DRE Column for January – Rev. Cynthia Westby

The Hidden Treasure In Change

Rev. Cynthia Westby, Director of Religious Exploration

Transition shakes up most of us. Change messes with the order of things we’ve gotten used to, feel comfortable with, and prefer to see remain the same. Change is often not pleasant or agreeable.

There is, however, hidden treasure in change. I’ve discovered that if I hang in there and observe myself and the situation, I may learn something. For instance, I may realize the new circumstances give me opportunities to offer a new way of thinking about things that is refreshing or interesting.

One of my favorite stories about a shift in perception is “No Water, No Moon.”  In the story Chiyono is awakened to understand the nature of reality. Her awakening happens because of change. And her story is a lovely one to chew on in thinking about change. This story is in “Zen Flesh Zen Bones” compiled by Paul Reps and Nyogen Senzaki.  Zenshin Florence Caplow and Reigetsu Susan Moon also reflect on this story in “The Hidden Lamp: Twenty-Five Centuries of Awakened Women.”

In “No Water, No Moon,” Chiyono is a nun in a Zen convent who is devout but frustrated by her inability to awaken despite all her efforts in meditation. One full moon night she is carrying water in an old pail held together by bamboo when the bamboo breaks and the bottom falls out of the pail.  Up until that moment the moon’s reflection was in the pail. But once the water drops out of the pail, there is no moon in the pail. At that moment Chiyono is awakened. She realizes something profoundly important about life and writes:

“With this and that I tried to keep the bucket together, and then the bottom fell out. Where water does not collect, the moon does not dwell.”

Wonderful! Chiyono practiced wholeheartedly and suddenly one night the container holding all her thoughts and images about reality fell away. She stopped holding it all together and experienced reality directly instead of through the screen of what she thought about reality. She directly understood something true about life.

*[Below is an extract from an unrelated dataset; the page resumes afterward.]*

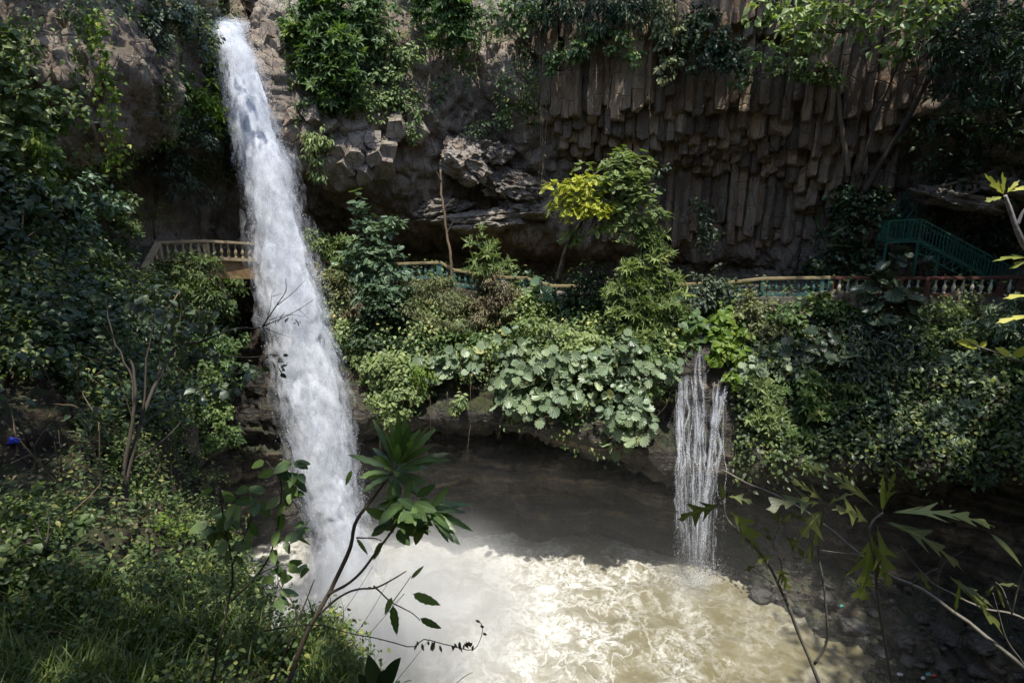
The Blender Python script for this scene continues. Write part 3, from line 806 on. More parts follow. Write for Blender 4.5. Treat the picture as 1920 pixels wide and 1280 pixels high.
# ---------------------------------------------------------------- falling water
def fall_mat(name, lo, hi, ku, kv, col=(0.67, 0.69, 0.73), alpha_max=1.0, gaps=None, fade=False):
    """White water: the sheet breaks up where stretched noise falls below a threshold."""
    k = NT(name)
    uv = k.n('UVMap').outputs[0]
    warp = k.n('TexNoise', {'Vector': k.mapv(uv, (0.8, 0.35, 1)), 'Scale': 1.0, 'Detail': 3.0}).outputs['Color']
    v = k.n('VectorMath', {0: k.mapv(uv, (ku, kv, 1)), 1: k.n('VectorMath', {0: warp, 'Scale': 1.2}, operation='SCALE').outputs[0]}, operation='ADD').outputs[0]
    n = k.noise(v, 1.0, 8, 0.6)
    a = k.rng(n, lo, hi, 0.0, alpha_max)
    if gaps:
        a = k.math('MULTIPLY', a, k.rng(k.noise(k.mapv(uv, gaps, (3.1, 1.7, 0)), 1.0, 4, 0.6), 0.4, 0.6, 0.06, 1.0))
    if fade:
        a = k.math('MULTIPLY', a, k.n('Attribute', attribute_name='fade').outputs['Fac'])
    tone = k.mix(k.rng(k.noise(v, 0.4, 7, 0.7), 0.36, 0.66), tuple(c * q for c, q in zip(col, (0.5, 0.53, 0.58))), col)
    up = k.n('VectorMath', {0: k.bump(n, 0.8, 0.3), 1: (0.1, -0.3, 0.42)}, operation='ADD').outputs[0]
    up = k.n('VectorMath', {0: up}, operation='NORMALIZE').outputs[0]
    df = k.n('BsdfDiffuse', {'Color': tone, 'Normal': up})
    tr = k.n('BsdfTranslucent', {'Color': col, 'Normal': up})
    mx = k.n('MixShader', {0: 0.12, 1: df.outputs[0], 2: tr.outputs[0]})
    return k.done(k.n('MixShader', {0: a, 1: k.n('BsdfTransparent').outputs[0], 2: mx.outputs[0]}))


FALL = np.array([  # row, left, right, distance
    (42, 388, 472, 34.8), (45, 392, 466, 33.0), (50, 396, 461, 31.7), (64, 399, 462, 31.1), (100, 407, 478, 30.6), (160, 420, 497, 30.2), (200, 430, 509, 29.9), (300, 450, 543, 29.2), (400, 470, 560, 28.6), (500, 484, 588, 28.0),
    (600, 500, 612, 27.4), (700, 520, 636, 26.9), (800, 540, 656, 26.4), (900, 556, 671, 25.9), (1000, 585, 688, 25.4), (1100, 580, 715, 25.0), (1130, 575, 725, 24.9)], float)


def fall_shell(widen, depth, nv, nu, amp, seed, sub=0):
    t = np.linspace(0, 1, nv)
    fi = np.interp(t, np.linspace(0, 1, len(FALL)), np.arange(len(FALL)))
    g = np.stack([np.interp(fi, np.arange(len(FALL)), FALL[:, c]) for c in range(4)], 1)
    L = P(g[:, 1], g[:, 0], g[:, 3]); R = P(g[:, 2], g[:, 0], g[:, 3])
    C = (L + R) / 2; hw = np.linalg.norm(R - L, axis=1) / 2
    side = norm(R - L)
    a = np.linspace(0, 2 * math.pi, nu, endpoint=False)
    fw = np.array((0, -1.0, 0))
    s = np.concatenate(([0], np.cumsum(np.linalg.norm(np.diff(C, axis=0), axis=1))))
    V = C[:, None] + side[:, None] * (np.cos(a)[None, :] * hw[:, None] * widen)[..., None] + fw * (np.sin(a)[None, :] * hw[:, None] * depth)[..., None]
    q = V * np.array((0.85, 0.85, 0.36)) + seed
    nz = fbm(q, 3) * 0.6 + 0.5 * ridged(q * 1.7, 3) * 0.4
    out = norm(V - C[:, None])
    ramp = sstep(3.0, 7.0, s)[:, None]
    V = V + out * (nz * amp * (0.35 + 0.65 * ramp) * np.maximum(hw, 0.8)[:, None])[..., None]
    i, j = np.meshgrid(np.arange(nv - 1), np.arange(nu), indexing='ij')
    F = np.stack((i * nu + j, i * nu + (j + 1) % nu, (i + 1) * nu + (j + 1) % nu, (i + 1) * nu + j), -1).reshape(-1, 4)
    # unrolled coordinates in metres round the shell and down it; mirrored so that the seam matches
    uu = np.abs((np.arange(nu) / nu) * 2 - 1)[None, :] * (math.pi * hw[:, None] * widen)
    uv = np.stack((uu + seed, np.broadcast_to(s[:, None], uu.shape)), -1)
    return V.reshape(-1, 3), F, uv.reshape(-1, 2), (C, hw, side, s)


fall = thing('waterfall', P(645, 1090, 25), 'tall white main waterfall plunging from the notch in the cliff into the pool', 'waterfall')
floc = np.array(fall.location)
V, F, uv, (FC, FHW, FSIDE, FS) = fall_shell(0.65, 0.55, 420, 64, 0.3, 0.0)
link('water_core', mesh_data('water_core', V - floc, F[:, ::-1], fall_mat('fall_core', 0.16, 0.5, 0.8, 0.36), uv=uv, smooth=True), fall)
# thinner and thinner veils of drops outwards
for j, (wd, amax) in enumerate(((0.74, .6), (0.81, .52), (0.87, .44), (0.94, .36), (1.01, .26), (1.12, .15))):
    V, F, uv, _ = fall_shell(wd, wd * .85, 300, 56, 0.3 + .05 * j, 7.3 * (j + 1))
    link('water_veil', mesh_data('water_veil', V - floc, F[:, ::-1], fall_mat('fall_veil', 0.36 + .015 * j, 0.68 + .02 * j, 1.0 + .3 * j, 0.4 + .14 * j, alpha_max=amax), uv=uv, smooth=True), fall)


def droplets(C, n, size):
    """Small closed tetrahedra, one per drop."""
    T = np.array([(1, 1, 1), (1, -1, -1), (-1, 1, -1), (-1, -1, 1)], float) * 0.6
    A = RNG.normal(size=(n, 3)); A = norm(A)
    B = norm(np.cross(A, RNG.normal(size=(n, 3)))); Cc = np.cross(A, B)
    R = np.stack((A, B, Cc), 1)
    V = np.einsum('kj,njl->nkl', T, R)
    V[..., 2] *= 1.8
    V = C[:, None] + V * size[:, None, None]
    F = np.array([(0, 1, 2), (0, 2, 3), (0, 3, 1), (1, 3, 2)])
    return V.reshape(-1, 3), (F[None] + (np.arange(n) * 4)[:, None, None]).reshape(-1, 3)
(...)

What a great description of how change can be positive because I see things in a whole new light and realize something very different about myself, life, or the situation. In resisting change, I’m struggling to keep the bucket together and see the moon in its water rather than realizing the moon is up in the sky. Life is a sequence of change and a string of broken buckets. Welcome them. Let them break! What an amazing surprise it is to stop focusing on the reflection and turn to see a truth. This is the challenge of change: to see other ways of perceiving a situation. When we do, we discover hidden treasure – the beauty of a new moment with all its possibilities and gifts.